Examine the material below and count the lines that hold the word "scene". Report only the number.
● ● ●
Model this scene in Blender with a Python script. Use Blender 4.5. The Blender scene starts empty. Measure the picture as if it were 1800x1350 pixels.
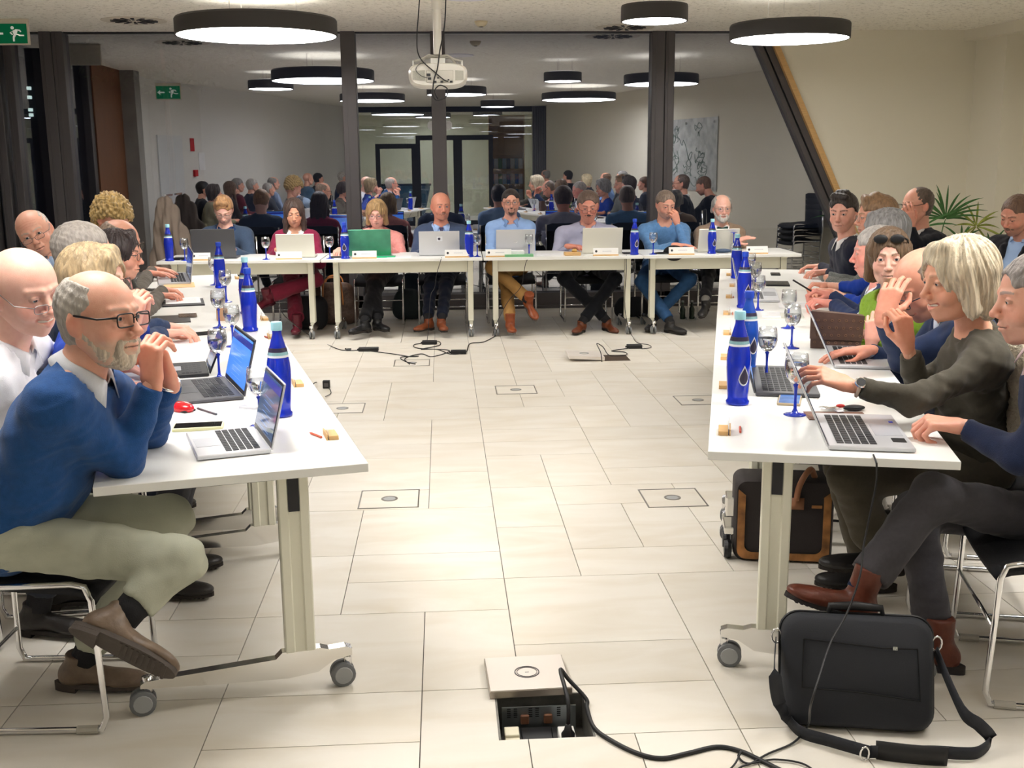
import bpy, math, random
import numpy as np
import openvdb as vdb
random.seed(7)
PI = math.pi
C = bpy.context.scene.collection
# ---------------------------------------------------------------- camera
F_PX, PITCH, YAW, ROLL, CAM_H = 1928.37, .200748, .061681, -.008308, 1.585
def _R(p, y, r):
    cy, sy = math.cos(y), math.sin(y); Rz = np.array([[cy, -sy, 0], [sy, cy, 0], [0, 0, 1]])
    M0 = np.array([[1, 0, 0], [0, 0, -1], [0, 1, 0]])
    cp, sp = math.cos(p), math.sin(p); Rx = np.array([[1, 0, 0], [0, cp, -sp], [0, sp, cp]])
    cr, sr = math.cos(r), math.sin(r); Rr = np.array([[cr, -sr, 0], [sr, cr, 0], [0, 0, 1]])
    return Rr @ Rx @ M0 @ Rz
CM = _R(PITCH, YAW, ROLL)
from mathutils import Matrix, Vector
cam_d = bpy.data.cameras.new('camera'); cam = bpy.data.objects.new('camera', cam_d); C.objects.link(cam)
cam_d.sensor_width = 36; cam_d.lens = F_PX / 1800 * 36; cam_d.clip_start = .05; cam_d.clip_end = 200
_b = np.array([CM[0], -CM[1], -CM[2]]).T
cam.matrix_world = Matrix.Translation((0, 0, CAM_H)) @ Matrix([list(r) for r in _b]).to_4x4()
bpy.context.scene.camera = cam
# world: night outside
w = bpy.data.worlds.new('night'); bpy.context.scene.world = w; w.use_nodes = True
w.node_tree.nodes['Background'].inputs[0].default_value = (.012, .014, .022, 1)
w.node_tree.nodes['Background'].inputs[1].default_value = 1.0
vs = bpy.context.scene.view_settings
vs.view_transform = 'Standard'; vs.look = 'None'; vs.gamma = 1; vs.use_curve_mapping = False
vs.exposure = 0.0
LAMP = 18.5       # emission of the lamp diffusers
LAMP_COL = (1.0, .965, .925, 1)
GLASS_Y, CEIL, TZ = 12.0, 2.91, .73

def ray(px, py):
    return CM.T @ np.array([(px - 900) / F_PX, (py - 675) / F_PX, 1.])
def fl(px, py, z=0.):                      # point of a pixel on the horizontal plane z
    d = ray(px, py); t = (z - CAM_H) / d[2]; return np.array([d[0] * t, d[1] * t, z])
def W(px, py, Y):                          # point of a pixel at world depth Y
    d = ray(px, py); t = Y / d[1]; return np.array([d[0] * t, Y, d[2] * t + CAM_H])
def T(px, py): return fl(px, py, TZ)
def rfx(px, y, py=320):                    # x of a thing whose mirror image in the glass wall shows at column px
    d = ray(px, py); return d[0] * (2 * GLASS_Y - y) / d[1]
def nrm(v):
    v = np.array(v, float); return v / (np.linalg.norm(v) + 1e-12)
def V3(*a): return np.array(a, float)

# ---------------------------------------------------------------- materials
def lin(c): return tuple((x / 12.92 if x <= .04045 else ((x + .055) / 1.055) ** 2.4) for x in c)
def rgb(r, g, b): return lin((r / 255, g / 255, b / 255))
_M = {}
def mat(name, col, rough=.6, metal=0., bump=0., bscale=60., var=0., vscale=8., emit=None, coat=0., trans=0., ior=1.45, alpha=1., sheen=0., stretch=None, sss=0., spec=None):
    if name in _M: return _M[name]
    m = bpy.data.materials.new(name); m.use_nodes = True; nt = m.node_tree; P = nt.nodes['Principled BSDF']
    P.inputs['Base Color'].default_value = (*col[:3], 1); P.inputs['Roughness'].default_value = rough
    P.inputs['Metallic'].default_value = metal
    if coat: P.inputs['Coat Weight'].default_value = coat
    if trans: P.inputs['Transmission Weight'].default_value = trans
    P.inputs['IOR'].default_value = ior
    if spec is not None: P.inputs['Specular IOR Level'].default_value = spec
    if sheen: P.inputs['Sheen Weight'].default_value = sheen
    if sss:
        P.inputs['Subsurface Weight'].default_value = sss; P.inputs['Subsurface Radius'].default_value = (.012, .005, .003)
    if alpha < 1: P.inputs['Alpha'].default_value = alpha
    if emit: P.inputs['Emission Color'].default_value = (*emit[:3], 1); P.inputs['Emission Strength'].default_value = emit[3]
    if bump or var:
        tc = nt.nodes.new('ShaderNodeTexCoord'); mp = nt.nodes.new('ShaderNodeMapping')
        nt.links.new(tc.outputs['Object'], mp.inputs[0])
        if stretch: mp.inputs['Scale'].default_value = stretch
    if bump:
        n = nt.nodes.new('ShaderNodeTexNoise'); n.inputs['Scale'].default_value = bscale; n.inputs['Detail'].default_value = 4
        b = nt.nodes.new('ShaderNodeBump'); b.inputs['Strength'].default_value = bump; b.inputs['Distance'].default_value = .01
        nt.links.new(mp.outputs[0], n.inputs['Vector']); nt.links.new(n.outputs['Fac'], b.inputs['Height']); nt.links.new(b.outputs[0], P.inputs['Normal'])
    if var:
        n = nt.nodes.new('ShaderNodeTexNoise'); n.inputs['Scale'].default_value = vscale; n.inputs['Detail'].default_value = 5
        r = nt.nodes.new('ShaderNodeValToRGB'); e = r.color_ramp.elements
        e[0].position = .3; e[1].position = .7
        e[0].color = (*[x * (1 - var) for x in col[:3]], 1); e[1].color = (*[min(1, x * (1 + var * .6)) for x in col[:3]], 1)
        nt.links.new(mp.outputs[0], n.inputs['Vector']); nt.links.new(n.outputs['Fac'], r.inputs[0]); nt.links.new(r.outputs[0], P.inputs['Base Color'])
    _M[name] = m; return m

# ---------------------------------------------------------------- mesh helpers
def new_mesh(name, V, F, smooth=False, cols=None):
    me = bpy.data.meshes.new(name); V = np.asarray(V, np.float32).reshape(-1, 3)
    if isinstance(F, np.ndarray) and F.ndim == 2:
        n = F.shape[1]; me.vertices.add(len(V)); me.vertices.foreach_set('co', V.ravel())
        me.loops.add(F.size); me.loops.foreach_set('vertex_index', F.astype(np.int32).ravel())
        me.polygons.add(len(F)); me.polygons.foreach_set('loop_start', np.arange(0, F.size, n, dtype=np.int32))
        me.update(calc_edges=True)
    else:
        me.from_pydata([tuple(map(float, v)) for v in V], [], [tuple(int(i) for i in f) for f in F]); me.update()
    if smooth is True: me.polygons.foreach_set('use_smooth', np.ones(len(me.polygons), bool))
    elif smooth: me.polygons.foreach_set('use_smooth', np.ones(len(me.polygons), bool)); me.set_sharp_from_angle(angle=smooth)
    if cols is not None:
        a = me.color_attributes.new('Col', 'FLOAT_COLOR', 'POINT')
        a.data.foreach_set('color', np.c_[cols, np.ones(len(cols))].astype(np.float32).ravel())
    return me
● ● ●
SOLUTION: 5